Of course my opinion is that any such disruption attack against Bitcoin would be a fools errand.   Killing Bitcoin isn't going to stop cryptocurrency any more than killing Napster stopped file sharing.   The concept is out there, it is open source, and uses strong cryptography.   If someone spends tens or hundreds of millions of dollars to "kill" Bitcoin something else will take its place, and maybe they disrupt that too at even higher cost, and then a dozen "4th generation" crypto currencies will replace that and then a hundred or more replace that.  Billions and billions of wasted dollars later you will probably see the "bittorrent" of crypto currencies.   Necessity is the mother of all invention.   It can't be stopped.   Of course anyone smart enough to have those kinds of resources should be smart enough to see the futility of that type of direct attack (or be able to hire someone capable of that).  

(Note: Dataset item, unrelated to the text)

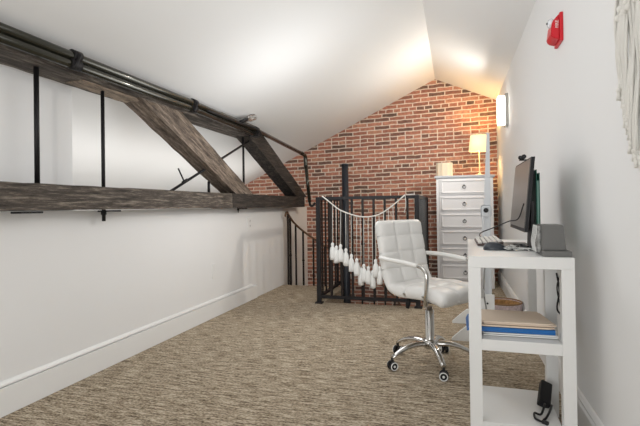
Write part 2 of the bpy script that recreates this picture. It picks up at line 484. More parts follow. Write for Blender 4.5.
# ------------------------------------------------------------------ pipes along the top chord
pipes = thing('steel_pipe_run', 'pair of black steel pipes with couplings running along the sloping ceiling', 'pipe', (-1.9, 3, 1.65))
PX = -1.895
bm = nb(); tube(bm, [(PX, .2, 1.779), (PX, 1.9, 1.771), (PX, 3.0, 1.770), (PX, 4.2, 1.745), (PX, 5.62, 1.662)], .0225, 14)
obj('pipe', bm, m_pipe, pipes, world=True)
bm = nb(); tube(bm, [(PX-.005, .2, 1.733), (PX-.005, 1.9, 1.728), (PX-.005, 3.0, 1.726), (PX-.005, 4.15, 1.702)], .023, 14)
obj('pipe', bm, m_pipe, pipes, world=True)
for y, za, zb in ((1.93, 1.777, 1.731), (3.06, 1.774, 1.727), (4.2, 1.748, 1.703)):
    bm = nb()
    tube(bm, [(PX, y-.028, za), (PX, y+.028, za)], .028, 16)
    tube(bm, [(PX-.005, y-.04, zb), (PX-.005, y+.03, zb)], .029, 16)
    tube(bm, [(PX+.028, y-.04, zb-.03), (PX+.028, y-.02, zb), (PX+.028, y, za)], .009, 8)
    obj('coupling', bm, m_iron, pipes, world=True)
bm = nb(); tube(bm, smoothpath([(PX, 5.60, 1.663), (PX, 5.70, 1.655), (PX+.008, 5.735, 1.62), (PX+.012, 5.74, 1.5)], 5), .026, 14)
obj('elbow', bm, m_pipe, pipes, world=True)
bm = nb(); tube(bm, [(PX+.012, 5.74, 1.52), (PX+.045, 5.78, 1.03)], .0225, 14)
obj('down_pipe', bm, m_pipe, pipes, world=True)
bm = nb(); tube(bm, smoothpath([(PX+.045, 5.78, 1.05), (PX+.05, 5.79, .99), (PX+.08, 5.82, .985), (PX+.10, 5.84, 1.02)], 5), .016, 12)
obj('hook', bm, m_iron, pipes, world=True)
# thin conduit loop round the joint with the bare bulb
fix = thing('bare_bulb_fixture', 'bare clear bulb in black socket clipped to conduit near the ceiling', 'light fixture', (PX+.03, 3.95, 1.80))
bm = nb(); tube(bm, smoothpath([(PX+.035, 3.2, 1.74), (PX+.04, 3.7, 1.735), (PX+.05, 4.05, 1.74), (PX+.055, 4.20, 1.70), (PX+.04, 4.12, 1.66), (PX+.02, 4.0, 1.66)], 6), .009, 8)
obj('conduit', bm, m_iron, fix, world=True)
bm = nb(); tube(bm, [(PX+.02, 3.80, 1.752), (PX+.03, 3.92, 1.80)], [.014, .02], 12)
obj('socket', bm, m_black, fix, world=True)
d = Vector((.02, .26, .085)).normalized(); p0 = Vector((PX+.03, 3.91, 1.795))
bm = nb(); tube(bm, [p0+d*t for t in (0, .03, .06, .1, .14, .17, .19, .2)], [.013, .015, .026, .036, .037, .028, .014, .002], 16)
gb = obj('bulb_glass', bm, m_bulb, fix, world=True)
bm = nb()
tube(bm, [p0+d*.01, p0+d*.06], .005, 6)
for k in range(5):
    a = 2*PI*k/5; e = Vector((math.cos(a), 0, math.sin(a)))*.014
    tube(bm, [p0+d*.06, p0+d*.09+e, p0+d*.15+e*.8], .0016, 5)
obj('filament', bm, m_fil, gb, world=True)

# ------------------------------------------------------------------ stairs
st = thing('spiral_staircase', 'dark iron spiral staircase with centre pole rising behind the railing', 'staircase', (CX, CY, -2.7))
bm = nb(); tube(bm, [(CX, CY, -2.7), (CX, CY, 1.465)], .040, 20); 
lathe(bm, [(.044, 1.455), (.044, 1.475), (.03, 1.482)], (CX, CY, 0), 20)
obj('centre_pole', bm, mat('dark_slate_iron', (.02, .024, .033), .4, .2), st, world=True)
step = math.radians(30)
for k in range(12):
    a0 = PI - k*step; a1 = a0-step-.06; z = -.2*(k+1)
    if z < -2.6: break
    bm = nb(); poly = [(CX+.03*math.cos(a0), CY+.03*math.sin(a0), z-.03)]
    for j in range(6):
        a = a0+(a1-a0)*j/5; rr = CR-.02
        poly.append((CX+rr*math.cos(a), CY+rr*math.sin(a), z-.03))
    prism(bm, poly, (0, 0, .03)); obj('tread', bm, m_carpet, st, world=True)
def hz(a):  # handrail height at angle
    t = (PI-a)
    return .885 - .50*t/math.radians(60) + .02*max(0, 1-t*4)
pts = []
for i in range(30):
    a = PI - i*math.radians(7)
    pts.append((CX+CR*math.cos(a), CY+CR*math.sin(a), hz(a)))
pts = [(CX-CR-.005, CY-.05, .85), (CX-CR-.004, CY-.04, .885)] + pts
bm = nb(); tube(bm, smoothpath(pts, 2), .013, 10)
obj('handrail', bm, m_wood_rail, st, world=True)
angs = [2, 7, 17, 28, 41, 54, 67, 80, 93, 106, 119, 132]
for i, dg in enumerate(angs):
    a = PI - math.radians(dg); p = (CX+CR*math.cos(a), CY+CR*math.sin(a))
    zb = -.2*(int(dg//30)+1)
    bm = nb(); tube(bm, [(p[0], p[1], zb-.02), (p[0], p[1], hz(a))], .014, 4, sq=True)
    if i in (1, 3, 6): ball(bm, (p[0], p[1], (hz(a)+zb)/2+.04), .019, (1, 1, .8), 10, 6)
    obj('baluster', bm, m_bronze, st, world=True)

# ------------------------------------------------------------------ guard railing round the opening
gy, gx0, gx1, gz = 4.406, -1.32, -.345, 1.066
gr = thing('guard_railing', 'black iron guard railing boxed around the stair opening', 'railing', ((gx0+gx1)/2, gy, 0))
def post(x, y, h=gz, w=.021, nm='post', m=m_iron):
    bm = nb(); bx(bm, x-w, x+w, y-w, y+w, 0, h, .002)
    bx(bm, x-w*1.7, x+w*1.7, y-w*1.7, y+w*1.7, 0, .012)
    return obj(nm, bm, m, gr, world=True)
post(gx0, gy); post(gx1, gy); post(gx0, 5.44); post(gx1, 5.9)
def rail(x0, x1, y0, y1, z0, z1): 
    bm = nb(); bx(bm, x0, x1, y0, y1, z0, z1, .001); return obj('rail', bm, m_iron, gr, world=True)
rail(gx0, gx1, gy-.018, gy+.018, gz-.03, gz); rail(gx0, gx1, gy-.014, gy+.014, .05, .08)
rail(gx0-.018, gx0+.018, gy, 5.44, gz-.03, gz); rail(gx0-.014, gx0+.014, gy, 5.44, .05, .08)
rail(gx1-.018, gx1+.018, gy, 5.9, gz-.03, gz); rail(gx1-.014, gx1+.014, gy, 5.9, .05, .08)
def bar(x, y, m=m_bronze, knuckle=False, w=.0105):
    bm = nb(); bx(bm, x-w, x+w, y-w, y+w, .08, gz-.03)
    if knuckle: ball(bm, (x, y, .60), .02, (1, 1, .9), 10, 6)
    return obj('baluster', bm, m, gr, world=True)
nx = 9
for i in range(1, nx): bar(gx0+(gx1-gx0)*i/nx+.02, gy, m_bronze, i in (4,))
for i in range(1, 8): bar(gx0, gy+(5.44-gy)*i/8, m_bronze, i in (3, 6), .0075)
# ribbed grey steel infill on the right-hand side
bm = nb(); bx(bm, gx1-.005, gx1+.005, gy+.03, 5.86, .09, gz+.005)
for i in range(12): bx(bm, gx1-.016, gx1+.012, gy+.07+i*.125, gy+.10+i*.125, .09, gz-.02, .003)
obj('side_panel', bm, m_greypanel, gr, world=True)['label'] = 'ribbed grey steel infill panel'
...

What is the point of killing bitcoin at huge cost only to have something better replace it.   Napster was regulatable, but once it was killed it spawned not a clone but an evolution of competing ideas which became ever more resistant to oversight and regulation.  Sure some of the ideas failed, some were poorly thought out, but people built upon those ideas.   Future iterations of the same general concept hardened themselves against the weaknesses of the earlier versions.  Today unauthorized file sharing is more widespread than it ever was when Napster was around.